--- start Data excerpts ---

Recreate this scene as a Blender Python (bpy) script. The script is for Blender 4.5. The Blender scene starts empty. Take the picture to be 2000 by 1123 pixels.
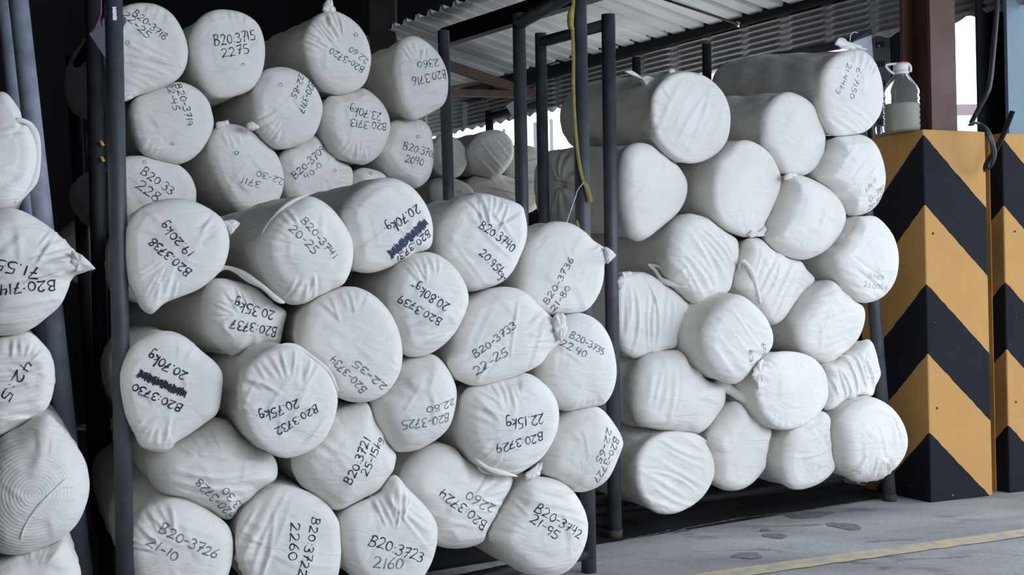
import bpy, bmesh, math, random
import numpy as np
from mathutils import Vector, Matrix

C = bpy.context.scene.collection
scene = bpy.context.scene

# ------------------------------------------------------------------ camera
F = 2400.0                      # focal length in pixels of the 2000 px wide frame
CAM = np.array([0.0, 0.0, 0.95])
ROLL = math.radians(1.2)
RV = np.array([math.cos(ROLL), 0.0, -math.sin(ROLL)])
UV = np.array([math.sin(ROLL), 0.0, math.cos(ROLL)])
FV = np.array([0.0, 1.0, 0.0])
cam_d = bpy.data.cameras.new('camera')
cam_d.sensor_width = 36.0
cam_d.lens = 36.0 * F / 2000.0
cam_d.clip_start = 0.05
cam_d.clip_end = 400
cam = bpy.data.objects.new('camera', cam_d)
C.objects.link(cam)
cam.matrix_world = Matrix(((RV[0], UV[0], -FV[0], CAM[0]), (RV[1], UV[1], -FV[1], CAM[1]),
                           (RV[2], UV[2], -FV[2], CAM[2]), (0, 0, 0, 1)))
scene.camera = cam

# ------------------------------------------------------------------ world, daylight, exposure
w = bpy.data.worlds.new('overcast_sky')
scene.world = w
w.use_nodes = True
bg = w.node_tree.nodes['Background']
bg.inputs[0].default_value = (0.85, 0.93, 1.05, 1)
bg.inputs[1].default_value = 2.4


def area(name, loc, target, sx, sy, power, col):
    d = bpy.data.lights.new(name, 'AREA')
    d.shape = 'RECTANGLE'
    d.size, d.size_y, d.energy, d.color = sx, sy, power, col
    o = bpy.data.objects.new(name, d)
    C.objects.link(o)
    o.location = loc
    o.rotation_euler = (Vector(target) - Vector(loc)).to_track_quat('-Z', 'Y').to_euler()
    return o


area('loading_door_daylight', (3.95, 1.35, 2.1), (0.6, 4.4, 0.8), 2.6, 2.4, 80, (0.78, 0.915, 1.16))
area('canopy_fill_light', (1.25, 7.0, 1.0), (0.3, 8.0, 2.6), 1.4, 0.8, 27, (0.95, 0.97, 1.0))  # added lamp hidden behind the rolls, brightens the canopy underside
scene.view_settings.view_transform = 'Standard'
scene.view_settings.look = 'None'
scene.view_settings.exposure = 0.29
scene.view_settings.gamma = 1.0
scene.view_settings.use_curve_mapping = False

# ------------------------------------------------------------------ pixel helpers
VIEWS = {'c1': (0, 0, 1.998), 'c2': (0, 562, 2.002), 'c3': (240, 0, 2.9545), 'c4': (200, 340, 3.119),
         'c5': (640, 340, 3.12), 'c6': (200, 640, 2.325), 'c7': (660, 660, 2.425), 'c8': (740, 0, 2.442),
         'd1': (1040, 60, 2.674), 'd2': (1340, 60, 2.673), 'd3': (1180, 400, 3.119), 'd4': (1420, 400, 3.119),
         'd5': (1180, 660, 2.955), 'd6': (1640, 0, 3.119), 'p': (0, 0, 1.0)}


def px(view, x, y):
    ox, oy, s = VIEWS[view]
    return (ox + x / s, oy + y / s)


def ray(p):
    d = RV * ((p[0] - 1000) / F) + UV * ((561.5 - p[1]) / F) + FV
    return d                                     # d.y == 1, so scaling by D gives depth D


def at(x, y, D):
    return CAM + ray((x, y)) * D


def on_floor(x, y, z=0.0):
    d = ray((x, y))
    return CAM + d * ((z - CAM[2]) / d[2])


def hit(p, P0, n):
    d = ray(p)
    return CAM + d * (np.dot(P0 - CAM, n) / np.dot(d, n))


# ------------------------------------------------------------------ materials
def new_mat(name):
    m = bpy.data.materials.new(name)
    m.use_nodes = True
    nt = m.node_tree
    b = nt.nodes['Principled BSDF']
    return m, nt, b


def mat(name, col, rough=0.6, metal=0.0, var=0.15, scale=8.0, bump=0.0, bscale=60.0, spec=0.4, col2=None, spots=0.62):
    m, nt, b = new_mat(name)
    N = nt.nodes.new
    L = nt.links.new
    tc = N('ShaderNodeTexCoord')
    no = N('ShaderNodeTexNoise')
    no.inputs['Scale'].default_value = scale
    no.inputs['Detail'].default_value = 6
    L(tc.outputs['Object'], no.inputs['Vector'])
    r = N('ShaderNodeValToRGB')
    c1 = tuple(max(0, c * (1 - var)) for c in col) + (1,)
    c2 = tuple(min(1, c * (1 + var)) for c in col) + (1,)
    r.color_ramp.elements[0].color = c1
    r.color_ramp.elements[0].position = 0.3
    r.color_ramp.elements[1].color = c2
    r.color_ramp.elements[1].position = 0.7
    if col2:
        e = r.color_ramp.elements.new(spots)
        e.color = c2
        r.color_ramp.elements[-1].color = tuple(col2) + (1,)
        r.color_ramp.elements[-1].position = spots + 0.05
    L(no.outputs['Fac'], r.inputs['Fac'])
    L(r.outputs['Color'], b.inputs['Base Color'])
    b.inputs['Roughness'].default_value = rough
    b.inputs['Metallic'].default_value = metal
    b.inputs['Specular IOR Level'].default_value = spec
    if bump:
        n2 = N('ShaderNodeTexNoise')
        n2.inputs['Scale'].default_value = bscale
        n2.inputs['Detail'].default_value = 4
        L(tc.outputs['Object'], n2.inputs['Vector'])
        bp = N('ShaderNodeBump')
        bp.inputs['Strength'].default_value = bump
        bp.inputs['Distance'].default_value = 0.004
        L(n2.outputs['Fac'], bp.inputs['Height'])
        L(bp.outputs['Normal'], b.inputs['Normal'])
    return m


def fabric_mat(name, c_lo, c_hi, rings=False):
    m, nt, b = new_mat(name)
    N = nt.nodes.new
    L = nt.links.new
    tc = N('ShaderNodeTexCoord')
    oi = N('ShaderNodeObjectInfo')
    mp = N('ShaderNodeMapping')
    L(tc.outputs['Object'], mp.inputs['Vector'])
    L(oi.outputs['Random'], mp.inputs['Location'])
    no = N('ShaderNodeTexNoise')
    no.inputs['Scale'].default_value = 5.0
    no.inputs['Detail'].default_value = 5
    L(mp.outputs[0], no.inputs['Vector'])
    r = N('ShaderNodeValToRGB')
    r.color_ramp.elements[0].color = tuple(c_lo) + (1,)
    r.color_ramp.elements[0].position = 0.25
    r.color_ramp.elements[1].color = tuple(c_hi) + (1,)
    r.color_ramp.elements[1].position = 0.6
    L(no.outputs['Fac'], r.inputs['Fac'])
    ns = N('ShaderNodeTexNoise')
    ns.inputs['Scale'].default_value = 7.0
    ns.inputs['Detail'].default_value = 6
    ns.inputs['Distortion'].default_value = 0.8
    L(mp.outputs[0], ns.inputs['Vector'])
    rs = N('ShaderNodeValToRGB')
    rs.color_ramp.elements[0].position = 0.68
    rs.color_ramp.elements[0].color = (1, 1, 1, 1)
    rs.color_ramp.elements[1].position = 0.86
    rs.color_ramp.elements[1].color = (0.62, 0.62, 0.63, 1)
    L(ns.outputs['Fac'], rs.inputs['Fac'])
    mxs = N('ShaderNodeMix')
    mxs.data_type = 'RGBA'
    mxs.blend_type = 'MULTIPLY'
    mxs.inputs[0].default_value = 1.0
    L(r.outputs['Color'], mxs.inputs[6])
    L(rs.outputs['Color'], mxs.inputs[7])
    L(mxs.outputs[2], b.inputs['Base Color'])
    b.inputs['Roughness'].default_value = 0.9
    b.inputs['Specular IOR Level'].default_value = 0.15
    b.inputs['Sheen Weight'].default_value = 0.1
    # soft wrinkles + fine knit
    st = N('ShaderNodeMapping')
    st.inputs['Scale'].default_value = (1.0, 2.6, 1.0)
    L(mp.outputs[0], st.inputs['Vector'])
    n1 = N('ShaderNodeTexNoise')
    n1.inputs['Scale'].default_value = 9.0
    n1.inputs['Detail'].default_value = 3
    n1.inputs['Distortion'].default_value = 1.2
    L(st.outputs[0], n1.inputs['Vector'])
    n2 = N('ShaderNodeTexNoise')
    n2.inputs['Scale'].default_value = 420.0
    n2.inputs['Detail'].default_value = 2
    L(st.outputs[0], n2.inputs['Vector'])
    b1 = N('ShaderNodeBump')
    b1.inputs['Strength'].default_value = 0.58
    b1.inputs['Distance'].default_value = 0.012
    L(n1.outputs['Fac'], b1.inputs['Height'])
    b2 = N('ShaderNodeBump')
    b2.inputs['Strength'].default_value = 0.25
    b2.inputs['Distance'].default_value = 0.001
    L(n2.outputs['Fac'], b2.inputs['Height'])
    L(b1.outputs['Normal'], b2.inputs['Normal'])
    last = b2
    wv = N('ShaderNodeTexWave')
    wv.wave_type = 'RINGS'
    wv.rings_direction = 'Z'
    wv.inputs['Scale'].default_value = 42.0 if rings else 26.0
    wv.inputs['Distortion'].default_value = 0.6 if rings else 1.5
    wv.inputs['Detail'].default_value = 1
    L(tc.outputs['Object'], wv.inputs['Vector'])
    b3 = N('ShaderNodeBump')
    b3.inputs['Strength'].default_value = 0.28 if rings else 0.035
    b3.inputs['Distance'].default_value = 0.002
    L(wv.outputs['Fac'], b3.inputs['Height'])
    L(last.outputs['Normal'], b3.inputs['Normal'])
    L(b3.outputs['Normal'], b.inputs['Normal'])
    return m


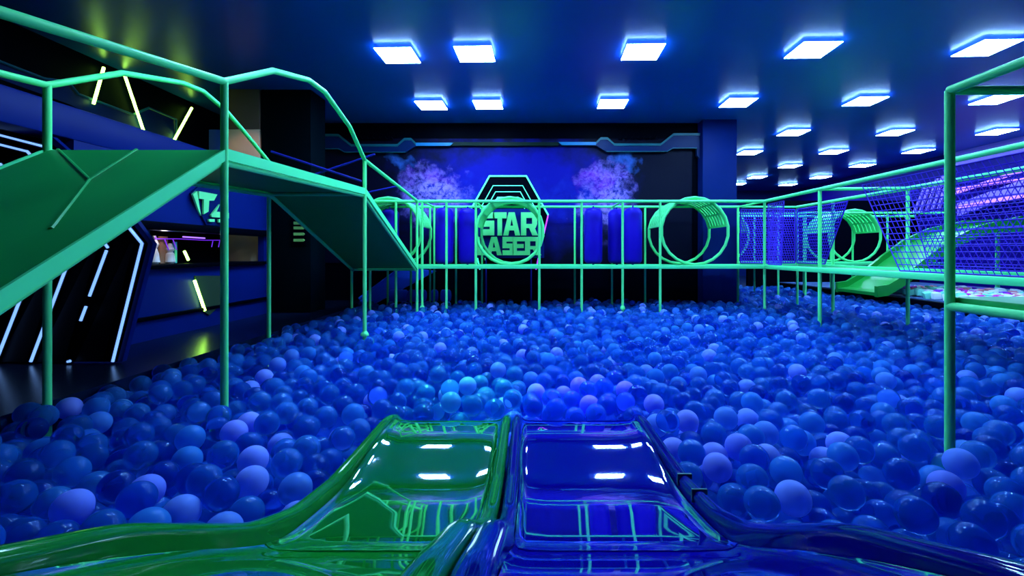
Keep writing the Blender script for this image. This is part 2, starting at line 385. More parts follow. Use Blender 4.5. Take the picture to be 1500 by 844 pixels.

--- end Data excerpts ---

→ **Stated problem**
Copy nothing past the line containing "scene = bpy.context.scene": reproduce every line from the start of the records up to it, skipping pictures.

→ **Response to the exercise**
Recreate this scene as a Blender Python (bpy) script. The script is for Blender 4.5. The Blender scene starts empty. Take the picture to be 2000 by 1123 pixels.
import bpy, bmesh, math, random
import numpy as np
from mathutils import Vector, Matrix

C = bpy.context.scene.collection
scene = bpy.context.scene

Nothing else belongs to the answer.